Sunday, May 15, 2016


Years before he turned his camera toward making the unsettling, atmospheric horror movies Onibaba [review] and Kuroneko [review], Japanese filmmaker Kaneto Shindo undertook far more grounded subject matter in the 1960 release TheNaked Island. This neorealist paean to the tough life of one rural family is an unflinching study in the drudgery of survival, a year in the life fashioned into a graceful narrative about struggle and failure and finding success simply by sticking together.

Shindo’s screenplay focuses on a family of four: a father, a mother, and two young sons. One is old enough to go to school, the other is not.
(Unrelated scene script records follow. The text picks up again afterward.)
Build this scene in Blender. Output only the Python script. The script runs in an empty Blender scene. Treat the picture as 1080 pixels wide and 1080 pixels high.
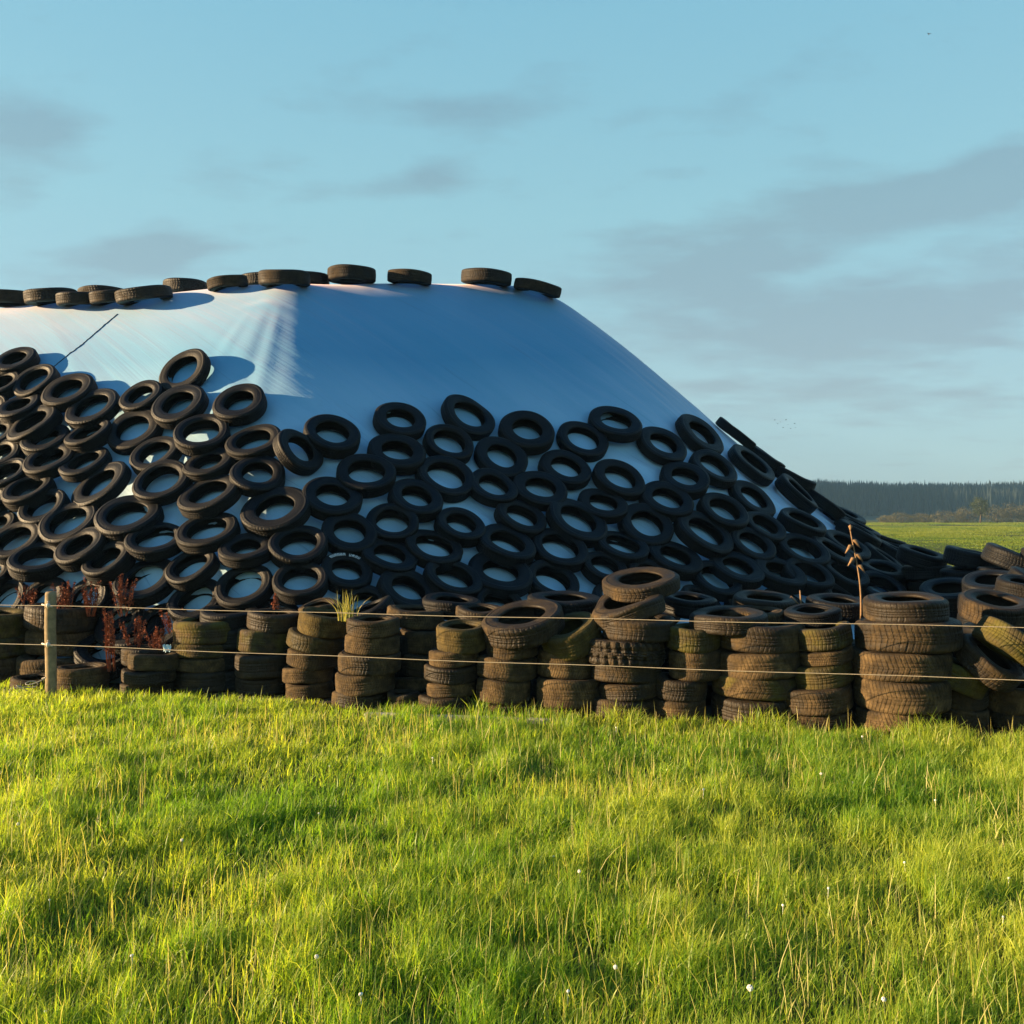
import bpy, math, random
import numpy as np
from mathutils import Vector, Matrix

# ------------------------------------------------------------------ basics
rng = np.random.default_rng(11)
random.seed(5)
SC = bpy.context.scene
COL = SC.collection
R = math.radians
F_PX = 1000.0            # focal length in pixels of a 1080 px frame
CAM_H = 1.65
HOR = 545.0

def at(px, py, d):
    """point seen at pixel (px,py) at depth d"""
    return np.array([(px - 540.0) / F_PX * d, d, CAM_H - (py - HOR) / F_PX * d])

def proj(p):
    return np.array([540 + F_PX * p[0] / p[1], HOR - F_PX * (p[2] - CAM_H) / p[1]])

def np_mesh(name, verts, quads=None, tris=None, smooth=True, uvs=None, attrs=None):
    """mesh from numpy arrays; uvs per vertex, attrs = {name: per-vertex floats}"""
    me = bpy.data.meshes.new(name)
    verts = np.asarray(verts, dtype=np.float32)
    nq = 0 if quads is None else len(quads)
    nt = 0 if tris is None else len(tris)
    me.vertices.add(len(verts))
    me.vertices.foreach_set('co', verts.ravel())
    loops = []
    starts = []
    if nq:
        q = np.asarray(quads, dtype=np.int32)
        loops.append(q.ravel()); starts.append(np.arange(nq, dtype=np.int32) * 4)
    if nt:
        t = np.asarray(tris, dtype=np.int32)
        loops.append(t.ravel()); starts.append(nq * 4 + np.arange(nt, dtype=np.int32) * 3)
    loops = np.concatenate(loops); starts = np.concatenate(starts)
    me.loops.add(len(loops))
    me.loops.foreach_set('vertex_index', loops)
    me.polygons.add(nq + nt)
    me.polygons.foreach_set('loop_start', starts)
    me.update(calc_edges=True)
    me.polygons.foreach_set('use_smooth', np.full(nq + nt, smooth, dtype=bool))
    if uvs is not None:
        lay = me.uv_layers.new(name='UVMap')
        lay.data.foreach_set('uv', np.asarray(uvs, dtype=np.float32)[loops].ravel())
    if attrs:
        for k, v in attrs.items():
            a = me.attributes.new(k, 'FLOAT', 'POINT')
            a.data.foreach_set('value', np.asarray(v, dtype=np.float32))
    me.update()
    return me

class MB:
    """collects tubes, boxes and loose faces into one mesh"""
    def __init__(s):
        s.v = []; s.q = []; s.t = []; s.n = 0
    def add(s, v, q=(), t=()):
        v = np.asarray(v, float)
        s.v.append(v)
        s.q += [[a + s.n for a in f] for f in q]
        s.t += [[a + s.n for a in f] for f in t]
        s.n += len(v)
    def tube(s, pts, rad, seg=8, cap=True):
        pts = [np.asarray(p, float) for p in pts]
        if not hasattr(rad, '__len__'): rad = [rad] * len(pts)
        V = []; Q = []; T = []
        for i, p in enumerate(pts):
            a = pts[max(i - 1, 0)]; b = pts[min(i + 1, len(pts) - 1)]
            d = (b - a) / (np.linalg.norm(b - a) + 1e-9)
            ref = np.array([0, 0, 1.]) if abs(d[2]) < .9 else np.array([1., 0, 0])
            u = np.cross(d, ref); u /= np.linalg.norm(u); w = np.cross(d, u)
            for k in range(seg):
                an = 2 * math.pi * k / seg
                V.append(p + rad[i] * (math.cos(an) * u + math.sin(an) * w))
        for i in range(len(pts) - 1):
            for k in range(seg):
                k2 = (k + 1) % seg
                Q.append([i * seg + k, i * seg + k2, (i + 1) * seg + k2, (i + 1) * seg + k])
        if cap:
            V.append(pts[0]); V.append(pts[-1]); c0 = len(V) - 2; c1 = len(V) - 1
            for k in range(seg):
                k2 = (k + 1) % seg
                T.append([k2, k, c0]); T.append([(len(pts) - 1) * seg + k, (len(pts) - 1) * seg + k2, c1])
        s.add(V, Q, T)
    def box(s, c, h, rot=None):
        c = np.asarray(c, float)
        V = np.array([[x, y, z] for x in (-1, 1) for y in (-1, 1) for z in (-1, 1)], float) * np.asarray(h, float)
        if rot is not None: V = V @ np.asarray(rot).T
        s.add(V + c, [[0, 1, 3, 2], [4, 6, 7, 5], [0, 4, 5, 1], [2, 3, 7, 6], [0, 2, 6, 4], [1, 5, 7, 3]])
    def blob(s, c, r, seg=10, rings=6, jit=0.0):
        c = np.asarray(c, float); r = np.asarray(r, float) * np.ones(3)
        V = [c + r * np.array([0, 0, 1])]
        for i in range(1, rings):
            ph = math.pi * i / rings
            for k in range(seg):
                th = 2 * math.pi * k / seg
                V.append(c + r * (1 + jit * random.uniform(-1, 1)) * np.array([math.sin(ph) * math.cos(th), math.sin(ph) * math.sin(th), math.cos(ph)]))
        V.append(c - r * np.array([0, 0, 1]))
        T = [[0, 1 + k, 1 + (k + 1) % seg] for k in range(seg)]
        Q = []
        for i in range(rings - 2):
            for k in range(seg):
                a = 1 + i * seg + k; b = 1 + i * seg + (k + 1) % seg
                Q.append([a, a + seg, b + seg, b])
        e = len(V) - 1; o = 1 + (rings - 2) * seg
        T += [[e, o + (k + 1) % seg, o + k] for k in range(seg)]
        s.add(V, Q, T)
    def build(s, name, mat, parent=None, smooth=True):
        V = np.concatenate(s.v)
        if parent is not None:
            V = V - np.array(parent.location)
        me = np_mesh(name, V, s.q or None, s.t or None, smooth)
        return link(name, me, mat, parent)

def link(name, me, mat, parent=None):
    o = bpy.data.objects.new(name, me)
    if mat: me.materials.append(mat)
    COL.objects.link(o)
    if parent: o.parent = parent
    return o

def tag(o, label=None, cat=None, group=None, kind=None):
    if label: o['label'] = label
    if cat: o['category'] = cat
    if group: o['group'] = group
    if kind: o['kind'] = kind
    return o

def empty(name, loc):
    o = bpy.data.objects.new(name, None); COL.objects.link(o)
    o.location = [float(c) for c in loc]; o.empty_display_size = .1
    return o

# ------------------------------------------------------------------ materials
class NT:
    def __init__(s, name):
        s.m = bpy.data.materials.new(name); s.m.use_nodes = True
        s.t = s.m.node_tree; s.t.nodes.clear()
        s.out = s.n('ShaderNodeOutputMaterial')
    def n(s, typ, **kw):
        nd = s.t.nodes.new(typ)
        for k, v in kw.items():
            if k.startswith('i_'):
                nd.inputs[k[2:].replace('_', ' ')].default_value = v
            else: setattr(nd, k, v)
        return nd
    def l(s, a, b): s.t.links.new(a, b)
    def math(s, op, a, b=None, clamp=False):
        nd = s.n('ShaderNodeMath', operation=op); nd.use_clamp = clamp
        for i, x in enumerate((a, b)):
            if x is None: continue
            if isinstance(x, (int, float)): nd.inputs[i].default_value = x
            else: s.l(x, nd.inputs[i])
        return nd.outputs[0]
    def mix(s, fac, a, b, blend='MIX'):
        nd = s.n('ShaderNodeMix', data_type='RGBA', blend_type=blend)
        for sock, x in ((nd.inputs[0], fac), (nd.inputs[6], a), (nd.inputs[7], b)):
            if isinstance(x, (int, float)): sock.default_value = x
            elif isinstance(x, tuple): sock.default_value = (*x, 1) if len(x) == 3 else x
            else: s.l(x, sock)
        return nd.outputs[2]
    def noise(s, vec, scale, detail=4, rough=.55):
        nd = s.n('ShaderNodeTexNoise'); nd.inputs['Scale'].default_value = scale
        nd.inputs['Detail'].default_value = detail; nd.inputs['Roughness'].default_value = rough
        if vec is not None: s.l(vec, nd.inputs['Vector'])
        return nd.outputs[0]
    def ramp(s, x, lo, hi, a=0., b=1.):
        nd = s.n('ShaderNodeMapRange'); nd.clamp = True
        s.l(x, nd.inputs[0])
        for i, v in enumerate((lo, hi, a, b)): nd.inputs[i + 1].default_value = v
        return nd.outputs[0]
    def bsdf(s, col, rough=.8, spec=.5, bump=None, bstr=.3, bdist=.01):
        b = s.n('ShaderNodeBsdfPrincipled')
        for nm, x in (('Base Color', col), ('Roughness', rough), ('Specular IOR Level', spec)):
            if isinstance(x, (int, float)): b.inputs[nm].default_value = x
            elif isinstance(x, tuple): b.inputs[nm].default_value = (*x, 1)
            else: s.l(x, b.inputs[nm])
        if bump is not None:
            bp = s.n('ShaderNodeBump'); bp.inputs['Strength'].default_value = bstr
            bp.inputs['Distance'].default_value = bdist
            s.l(bump, bp.inputs['Height']); s.l(bp.outputs[0], b.inputs['Normal'])
        s.l(b.outputs[0], s.out.inputs[0])
        return b

def simple(name, col, rough=.8, var=.25, scale=30, spec=.3, bstr=.2):
    k = NT(name)
    co = k.n('ShaderNodeTexCoord').outputs['Object']
    nz = k.noise(co, scale)
    c = k.mix(k.ramp(nz, .3, .7), tuple(x * (1 - var) for x in col), tuple(min(1, x * (1 + var)) for x in col))
    k.bsdf(c, rough, spec, nz, bstr)
    return k.m

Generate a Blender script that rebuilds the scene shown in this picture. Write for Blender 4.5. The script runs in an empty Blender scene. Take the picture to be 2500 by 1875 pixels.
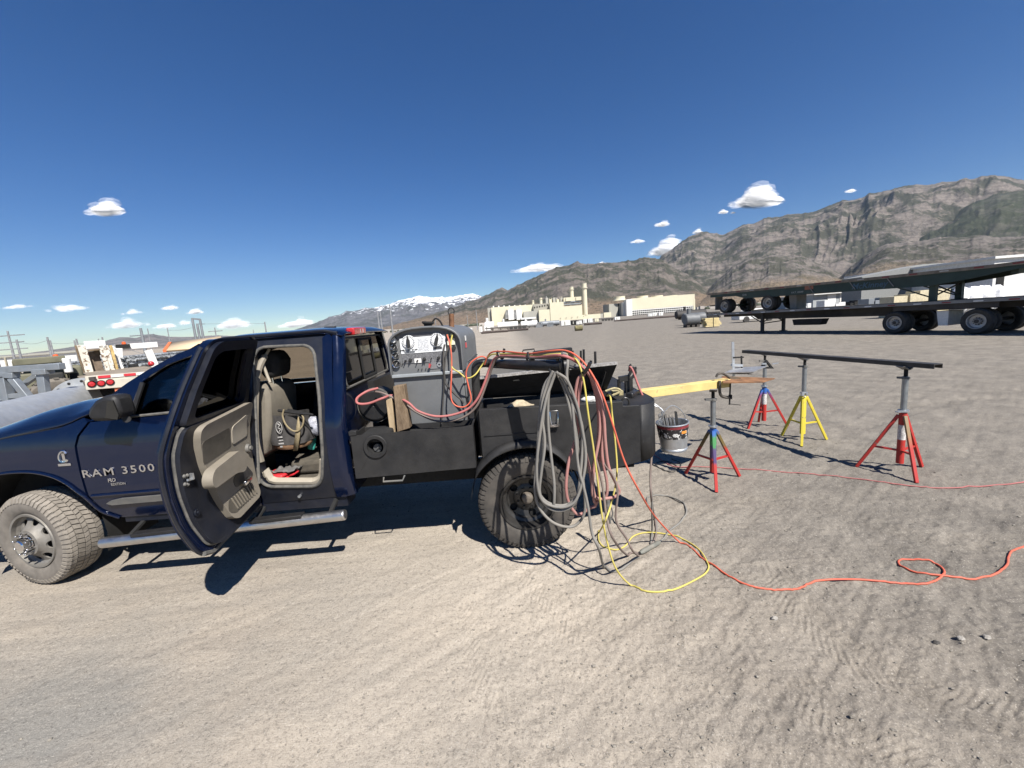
import bpy, bmesh, math, random
import numpy as np
from mathutils import Vector, Matrix, noise as mnoise
random.seed(7); rng = np.random.default_rng(7)
R = math.radians
SC = bpy.context.scene
COL = SC.collection
# ------------------------------------------------------------------ camera
CAM_H = 1.87; PITCH = R(8.5); ROLL = R(4.2); FPX = 1000.0; W0, H0 = 2500.0, 1875.0
_F = Vector((0, math.cos(PITCH), -math.sin(PITCH))); _U = Vector((0, math.sin(PITCH), math.cos(PITCH))); _R = Vector((1, 0, 0))
CR = _R*math.cos(ROLL) - _U*math.sin(ROLL); CU = _R*math.sin(ROLL) + _U*math.cos(ROLL)
cam = bpy.data.cameras.new('camera'); co = bpy.data.objects.new('camera', cam); COL.objects.link(co)
cam.sensor_width = 36.0; cam.sensor_fit = 'HORIZONTAL'; cam.lens = 36.0*FPX/W0
cam.clip_start = 0.05; cam.clip_end = 120000.0
co.matrix_world = Matrix(((CR.x, CU.x, -_F.x, 0), (CR.y, CU.y, -_F.y, 0), (CR.z, CU.z, -_F.z, CAM_H), (0, 0, 0, 1)))
SC.camera = co
# ------------------------------------------------------------------ sky, sun, exposure
SUN = Vector((0.45, -0.72, 1.0)).normalized()
elev = math.asin(SUN.z); azim = math.atan2(SUN.x, SUN.y)
wd = bpy.data.worlds.new('World'); SC.world = wd; wd.use_nodes = True
nt = wd.node_tree; nt.nodes.clear()
sky = nt.nodes.new('ShaderNodeTexSky'); sky.sky_type = 'NISHITA'; sky.sun_disc = False
sky.sun_elevation = elev; sky.sun_rotation = azim
sky.altitude = 1400; sky.air_density = 1.0; sky.dust_density = 0.2; sky.ozone_density = 2.5
bg = nt.nodes.new('ShaderNodeBackground'); bg.inputs[1].default_value = 0.053
wo = nt.nodes.new('ShaderNodeOutputWorld')
hs = nt.nodes.new('ShaderNodeHueSaturation'); hs.inputs['Saturation'].default_value = 1.40; hs.inputs['Hue'].default_value = .511
nt.links.new(sky.outputs[0], hs.inputs['Color']); nt.links.new(hs.outputs[0], bg.inputs[0]); nt.links.new(bg.outputs[0], wo.inputs[0])
sl = bpy.data.lights.new('sun', 'SUN'); sl.energy = 5.0; sl.angle = R(0.5); sl.color = (1.0, 0.955, 0.89)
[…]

The school, like most everything, is across the waves on another shore. So isolated is the family’s island, in fact, that they have to sail to a different island just to fetch fresh water. This trip is made several times a day, to get water for the family meals as well as to feed the meager crops that grow on the hillside that oversees the homestead. Theirs is not an abundant life out there on the ocean. Catching a fish is a cause for celebration. Literally. In one divergent sequence, the family goes to the mainland to sell a fish one of the boys caught and have a day out. With a little money to burn, they dine at a small restaurant and ride a funicular: simple joys hard earned.

Hardship is the key here. Shindo wants to show us how rough the family has it and how it takes all four of them to get by. He approaches the narrative in the manner of a documentarian, avoiding any editorializing, and outside of one tragic moment, eschewing any large drama. There are only small occurrences. A spilled bucket elicits a slap, but then husband and wife (played by Shindo regulars Taiji Tonoyama and Nobuko Otawa) pick up the pieces and carry the remaining bucket jointly. Not a word is exchanged between them.

In fact, hardly a word is exchanged in the entirety of The Naked Island. 40 minutes pass before we first hear a human voice, and even then it is children chanting and singing. There are only a couple of lines of dialogue in the whole picture. Again, it’s about those small occurrences. Shindo’s intent is to use the “silence” to focus us on the everyday action of the family’s routine, and by stripping away all else, imbuing those actions with added importance. In the absence of distraction or convenience, work is everything. If the routine is broken, if they fail to fetch the water, if they fail to maintain the small patch of land that sustains them, the family will have nothing.

Though this may make The Naked Island sound tedious or claustrophobic, the film is anything but. Shindo artfully gives the story scope by showing us more than the immediate area around the individuals. He regularly pulls back to show us the island and the ocean, the natural splendor that surrounds them. There is an irony here, in that what we see might resemble paradise, but it’s far from a vacation spot for those who live there. They aren’t sending out postcards of their shoreline. Accompanying Shindo and director of photography Kiyomi Kuroda’s camerawork is Hikaru Hiyashi’s evocative music. The Death by Hanging-composer adds an elegiac touch to some of the scenes, and a melodic counterpoint to others. His rhythms lend a sense of ceremony to the daily ritual.

As difficult as life on the island may seem, one can’t help but think that Shindo intends to draw some kind of comparison to modern living. How less predictable are most people’s lives? How many people don’t leave for work at the same time each day to perform the same tasks day in, day out? It seems only the rewards are different. Yet, it’s hard to see The Naked Island as any kind of indictment of modern excess. On the contrary, Shindo does not evoke any romantic notion of a simple life. I am not even sure we can intuit any kind of existential satisfaction in a job well done. By the end, the father is as inscrutable as ever, and the mother even harder to understand. As the only character to outwardly show her dissatisfaction--be it in the momentary respite she finds in the bath, or a breakdown she suffers in the movie’s penultimate scene--we can only guess as to what is going through her mind as the movie ends. She lowers her head so the brim of her hat shields her eyes, and we are left to read the bottom half of an expression that reveals very little. There isolation continues, and though they have each other, we must wonder if it is enough. When they go to town, they are outsiders, but yet the boy who goes to school has found community, making him part of something larger and, arguably, more meaningful. Is it possible that Shindo is really telling us that no family is an island?

I suppose that’s for each of us to interpret and debate, and it’s part of what makes The Naked Island so intriguing.

Though, were you to want to know more, you can certainly dive into the usual extras, including two features with the director himself: a 2011 video interview and an older commentary track featuring both Shindo and Hiyashi. Other extras include actor Benicio Del Toro (Traffic [review]) expressing his love of the film, and also a bit from film scholar Akira Mizuta Lippit.

This disc was provided by the Criterion Collection for purposes of review.